What did you see instead?
Unpopulated message and an error proto: syntax error (line 1:9): invalid escape code "'none'" in string.

Anything else we should know about your project / environment?
Reproduced & confirmed using the followed golang versions and environments:

Linux: go version go1.20.11 linux/amd64
macOS: go version go1.21.4 darwin/arm64

U+DCA0 is a Unicode surrogate, and should not appear in valid UTF-8 text. A conformant UTF-8 decoder is required to reject input containing an unpaired surrogate; see "How do I convert an unpaired UTF-16 surrogate to UTF-8?" here: https://unicode.org/faq/utf_bom.html

I'm not sure about the history that led to encoding/json accepting this invalid input and protojson rejecting it, but I don't think protojson is doing the wrong thing here.

I think this is still generating an improper error message. It seems to be complaining that the invalid escape code is 'none' (which is not at all being used as an escape code), when it should probably be reporting the invalid escape code to be dca0, right?

Yes, you're right; I wasn't looking at the error message. The error is definitely wrong, or at least confusing.

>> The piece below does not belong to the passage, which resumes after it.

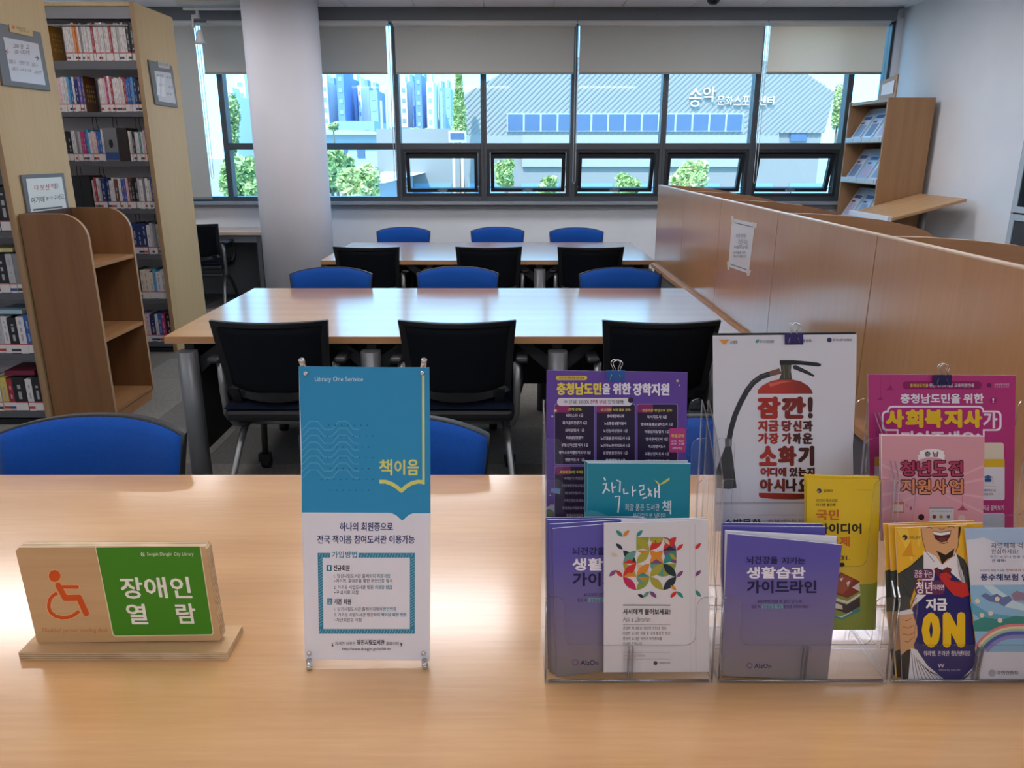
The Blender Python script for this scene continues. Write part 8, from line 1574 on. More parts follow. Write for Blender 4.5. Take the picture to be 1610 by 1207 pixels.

Also, the protojson parser expects a surrogate to be followed by \uXXXX. I'm not certain if we should be expecting the potential for input like \udca0 (the surrogate) followed by a single unescaped character with no \u prefix.

Yeah… not sure what the proper behavior should be in error conditions. But also, do we check at all that a Hi Surrogate is followed by a Lo Surrogate, and vice versa, or do we just check that surrogates occur in pairs?

I smell the familiar scent of a rabbit role into a pedantic reading of standards… 😩 At least the minimal solution here seems to be that if a surrogate isn’t followed by a surrogate, we report the escape itself as invalid? Or some sort of message that surrogates must be paired?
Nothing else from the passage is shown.